→ **Exercise goal**: Every entry below should be repeated exactly; the pictures should not.
☆ ☆ ☆ ☆ ☆
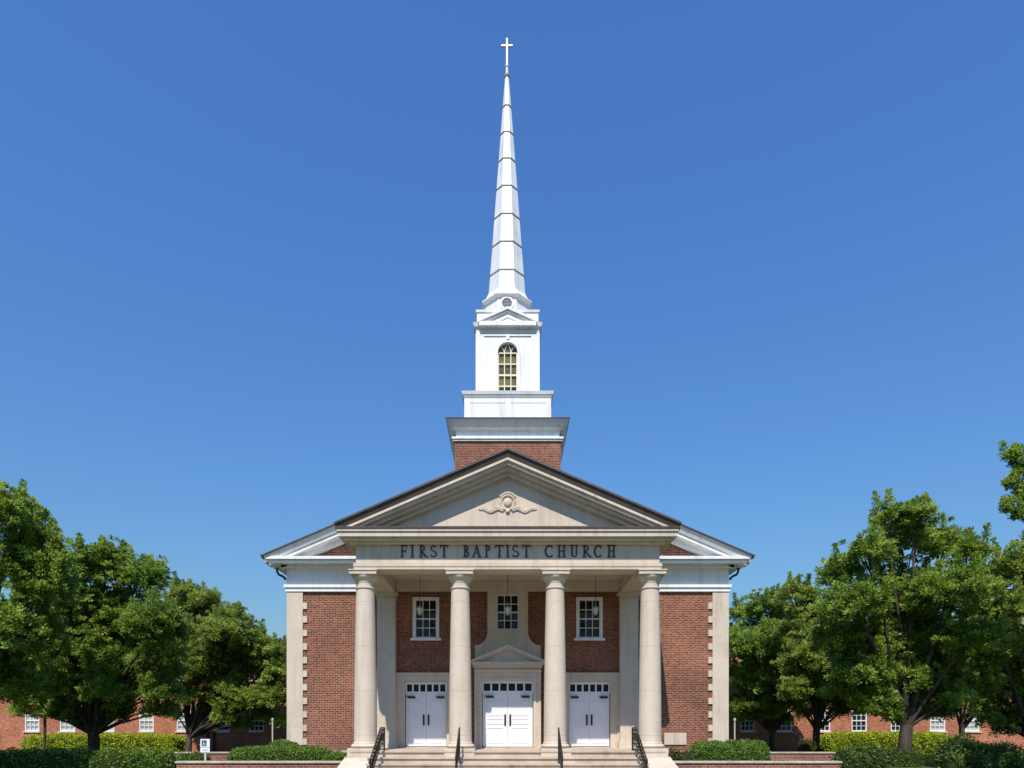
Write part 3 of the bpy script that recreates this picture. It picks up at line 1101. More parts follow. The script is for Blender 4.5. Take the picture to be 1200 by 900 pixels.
bp_.prism([(-0.98, zr(15.80)), (0.98, zr(15.80)), (0, zr(16.22))], yB - 0.10, yB + 0.02)
bp_.chevron(1.14, zr(15.85), zr(16.36), 0.09, yB - 0.22, yB + 0.3)
bp_.chevron(1.06, zr(15.80), zr(16.268), 0.07, yB - 0.16, yB + 0.02)
bp_.chevron(0.50, zr(15.82), zr(16.04), 0.05, yB - 0.13, yB - 0.09)
bp_.build("pediment", M['white'], belfry)

# drum, skirt and spire
R8 = math.pi / 8
CO = 1 / math.cos(R8)
SPX = -0.03
def octo(prof):
    return [(a * CO, z) for a, z in prof]
dr = MB()
dr.lathe(octo([(0.93, zr(16.371)), (0.93, zr(16.44)), (0.88, zr(16.45)), (0.88, zr(17.05))]), SPX, TY, 8, R8)
drum = dr.build("steeple_drum", M['white'], church)
oc = MB()
ocz = zr(16.80)
yD = TY - 0.88
for k in range(20):
    a0, a1 = 2 * math.pi * k / 20, 2 * math.pi * (k + 1) / 20
    oc.prism([(SPX + 0.20 * math.cos(a0), ocz + 0.20 * math.sin(a0)), (SPX + 0.27 * math.cos(a0), ocz + 0.27 * math.sin(a0)),
              (SPX + 0.27 * math.cos(a1), ocz + 0.27 * math.sin(a1)), (SPX + 0.20 * math.cos(a1), ocz + 0.20 * math.sin(a1))], yD - 0.05, yD - 0.001)
oco = oc.build("round_vent", M['white'], drum)
lv = MB()
for k in range(7):
    z = -0.165 + 0.055 * k
    w = math.sqrt(max(0.199 ** 2 - z * z, 0.001))
    lv.prism_x([(yD - 0.035, ocz + z - 0.02), (yD - 0.031, ocz + z - 0.026), (yD - 0.004, ocz + z + 0.018), (yD - 0.008, ocz + z + 0.024)], SPX - w, SPX + w)
lv.lathe([(0.001, 0), (0.199, 0)], 0, 0, 20, closed=False)
lvv = lv.v[-40:]
for i in range(40):
    x, y, z = lvv[i]
    lv.v[len(lv.v) - 40 + i] = (SPX + x, yD - 0.003, ocz + y)
lv.build("louvre", M['louver'], drum)
sk = MB()
sk.lathe(octo([(0.90, zr(17.051)), (0.99, zr(17.12)), (1.0, zr(17.16)), (0.99, zr(17.19)), (0.88, zr(17.28)), (0.80, zr(17.40)), (0.755, zr(17.53))]), SPX, TY, 8, R8)
sk.build("skirt", M['white'], drum)
SA0, SZ0 = 0.735, 17.531
SA1, SZ1 = 0.075, 26.55
sp = MB()
sp.lathe(octo([(SA0, zr(SZ0)), (SA1, zr(SZ1))]), SPX, TY, 8, R8)
spire = sp.build("spire", M['spire'], church)
sd = MB()
for y in (123, 154, 185, 217, 250, 282.5, 315.6):
    zz = (CY - y) * (TY - 0.4) / F
    for _ in range(3):
        a = SA0 + (SA1 - SA0) * (zz - SZ0) / (SZ1 - SZ0)
        zz = (CY - y) * (TY - a) / F
    a = SA0 + (SA1 - SA0) * (zz - SZ0) / (SZ1 - SZ0)
    sd.lathe(octo([(a + 0.002, zr(zz - 0.028)), (a + 0.022, zr(zz - 0.02)), (a + 0.022, zr(zz + 0.02)), (a + 0.002, zr(zz + 0.028))]), SPX, TY, 8, R8)
sd.build("seam", M['seam'], spire)
fn = MB()
fn.lathe([(0.075, zr(26.5)), (0.11, zr(26.54)), (0.12, zr(26.60)), (0.09, zr(26.66)), (0.06, zr(26.68))], SPX, TY, 16)
fn.build("collar", M['seam'], spire, smooth=True)
cr = MB()
cr.lathe([(0.06, zr(26.68)), (0.05, zr(26.95)), (0.075, zr(26.97)), (0.075, zr(27.02)), (0.045, zr(27.04)), (0.04, zr(27.05))], SPX, TY, 12)
cr.box(SPX - 0.034, SPX + 0.034, TY - 0.034, TY + 0.034, zr(27.0), zr(28.12))
cr.box(SPX - 0.23, SPX - 0.035, TY - 0.038, TY + 0.038, zr(27.785), zr(27.85))
cr.box(SPX + 0.035, SPX + 0.23, TY - 0.038, TY + 0.038, zr(27.785), zr(27.85))
cr.build("cross", M['spire'], spire)

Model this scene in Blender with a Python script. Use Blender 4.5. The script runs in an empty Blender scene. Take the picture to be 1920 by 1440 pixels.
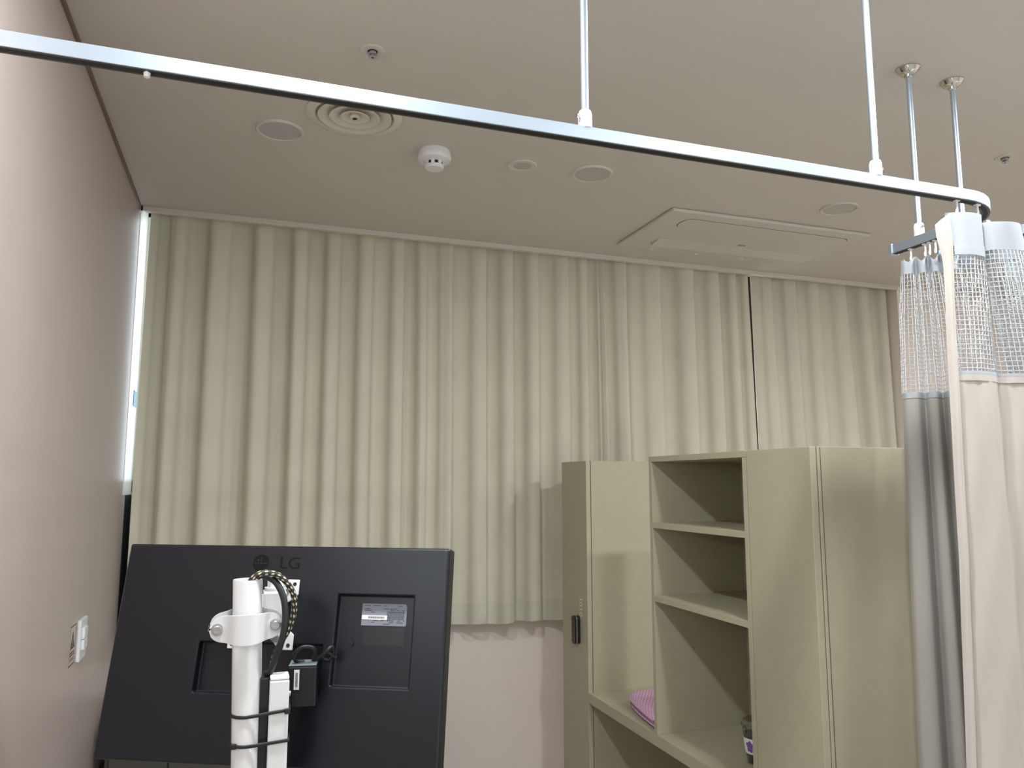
☆ ☆ ☆ ☆ ☆
→ **Exercise answer**:
Write part 3 of the bpy script that recreates this picture. It picks up at line 1101. More parts follow. The script is for Blender 4.5. Take the picture to be 1200 by 900 pixels.
bp_.prism([(-0.98, zr(15.80)), (0.98, zr(15.80)), (0, zr(16.22))], yB - 0.10, yB + 0.02)
bp_.chevron(1.14, zr(15.85), zr(16.36), 0.09, yB - 0.22, yB + 0.3)
bp_.chevron(1.06, zr(15.80), zr(16.268), 0.07, yB - 0.16, yB + 0.02)
bp_.chevron(0.50, zr(15.82), zr(16.04), 0.05, yB - 0.13, yB - 0.09)
bp_.build("pediment", M['white'], belfry)

# drum, skirt and spire
R8 = math.pi / 8
CO = 1 / math.cos(R8)
SPX = -0.03
def octo(prof):
    return [(a * CO, z) for a, z in prof]
dr = MB()
dr.lathe(octo([(0.93, zr(16.371)), (0.93, zr(16.44)), (0.88, zr(16.45)), (0.88, zr(17.05))]), SPX, TY, 8, R8)
drum = dr.build("steeple_drum", M['white'], church)
oc = MB()
ocz = zr(16.80)
yD = TY - 0.88
for k in range(20):
    a0, a1 = 2 * math.pi * k / 20, 2 * math.pi * (k + 1) / 20
    oc.prism([(SPX + 0.20 * math.cos(a0), ocz + 0.20 * math.sin(a0)), (SPX + 0.27 * math.cos(a0), ocz + 0.27 * math.sin(a0)),
              (SPX + 0.27 * math.cos(a1), ocz + 0.27 * math.sin(a1)), (SPX + 0.20 * math.cos(a1), ocz + 0.20 * math.sin(a1))], yD - 0.05, yD - 0.001)
oco = oc.build("round_vent", M['white'], drum)
lv = MB()
for k in range(7):
    z = -0.165 + 0.055 * k
    w = math.sqrt(max(0.199 ** 2 - z * z, 0.001))
    lv.prism_x([(yD - 0.035, ocz + z - 0.02), (yD - 0.031, ocz + z - 0.026), (yD - 0.004, ocz + z + 0.018), (yD - 0.008, ocz + z + 0.024)], SPX - w, SPX + w)
lv.lathe([(0.001, 0), (0.199, 0)], 0, 0, 20, closed=False)
lvv = lv.v[-40:]
for i in range(40):
    x, y, z = lvv[i]
    lv.v[len(lv.v) - 40 + i] = (SPX + x, yD - 0.003, ocz + y)
lv.build("louvre", M['louver'], drum)
sk = MB()
sk.lathe(octo([(0.90, zr(17.051)), (0.99, zr(17.12)), (1.0, zr(17.16)), (0.99, zr(17.19)), (0.88, zr(17.28)), (0.80, zr(17.40)), (0.755, zr(17.53))]), SPX, TY, 8, R8)
sk.build("skirt", M['white'], drum)
SA0, SZ0 = 0.735, 17.531
SA1, SZ1 = 0.075, 26.55
sp = MB()
sp.lathe(octo([(SA0, zr(SZ0)), (SA1, zr(SZ1))]), SPX, TY, 8, R8)
spire = sp.build("spire", M['spire'], church)
sd = MB()
for y in (123, 154, 185, 217, 250, 282.5, 315.6):
    zz = (CY - y) * (TY - 0.4) / F
    for _ in range(3):
        a = SA0 + (SA1 - SA0) * (zz - SZ0) / (SZ1 - SZ0)
        zz = (CY - y) * (TY - a) / F
    a = SA0 + (SA1 - SA0) * (zz - SZ0) / (SZ1 - SZ0)
    sd.lathe(octo([(a + 0.002, zr(zz - 0.028)), (a + 0.022, zr(zz - 0.02)), (a + 0.022, zr(zz + 0.02)), (a + 0.002, zr(zz + 0.028))]), SPX, TY, 8, R8)
sd.build("seam", M['seam'], spire)
fn = MB()
fn.lathe([(0.075, zr(26.5)), (0.11, zr(26.54)), (0.12, zr(26.60)), (0.09, zr(26.66)), (0.06, zr(26.68))], SPX, TY, 16)
fn.build("collar", M['seam'], spire, smooth=True)
cr = MB()
cr.lathe([(0.06, zr(26.68)), (0.05, zr(26.95)), (0.075, zr(26.97)), (0.075, zr(27.02)), (0.045, zr(27.04)), (0.04, zr(27.05))], SPX, TY, 12)
cr.box(SPX - 0.034, SPX + 0.034, TY - 0.034, TY + 0.034, zr(27.0), zr(28.12))
cr.box(SPX - 0.23, SPX - 0.035, TY - 0.038, TY + 0.038, zr(27.785), zr(27.85))
cr.box(SPX + 0.035, SPX + 0.23, TY - 0.038, TY + 0.038, zr(27.785), zr(27.85))
cr.build("cross", M['spire'], spire)

Model this scene in Blender with a Python script. Use Blender 4.5. The script runs in an empty Blender scene. Take the picture to be 1920 by 1440 pixels.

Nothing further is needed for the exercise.